Nevertheless, the community has responded. Long-established residents’ associations, like South Headingley Community Association and North Hyde Park Neighbourhood Association, have taken the new problems on board. In the 1990s, new associations were founded, like HEAL (Headingley Against Landlordism, now Heal Headingley) and Headingley Network. Since then, local streets have set up their own defensive groups (like The Turnways and Orville Gardens), and organisations in neighbouring communities have joined the fray (Woodhouse, Kirkstall, Meanwood). In 2000, these came together to establish Leeds HMO Lobby, to co-ordinate action on our common problems.

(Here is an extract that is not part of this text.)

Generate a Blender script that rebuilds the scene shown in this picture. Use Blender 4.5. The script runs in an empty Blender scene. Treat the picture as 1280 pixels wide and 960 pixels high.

Our focus is on the mechanism which permits the key problem (demographic imbalance), that is, the accommodation of students in shared houses, or houses in multiple occupation (HMOs). The Lobby’s strategy is twofold. Nationally, we take every opportunity to lobby the government for new legislation: we want a clear and comprehensive definition of HMO, we want them to be licensed, and we want them subject to planning control. In doing so, we have found allies around the country who share our concern with HMOs, not only in university towns, but for other reasons elsewhere too. The Housing Act of 2004 is our first real step forward: it defines and licences HMOs. Unfortunately, the amended Use Class Order 2005 is a step back: it fails to subject HMOs to planning control.

Locally, we press LCC and the universities to address the issue of student housing in Leeds. We want to discourage student accommodation in Headingley and its neighbouring communities, and encourage it elsewhere in the city. In response to pressure from the Lobby and its members, the Council has published a Report on Shared Housing, it has adopted an Action Plan, it has established a Student Housing Project Group (on which all stakeholders are represented) to oversee the implementation of the Plan, and in the Leeds UDP Review, it is introducing an Area of Housing Mix. Now, we aim to exploit every opportunity offered by present and future legislation.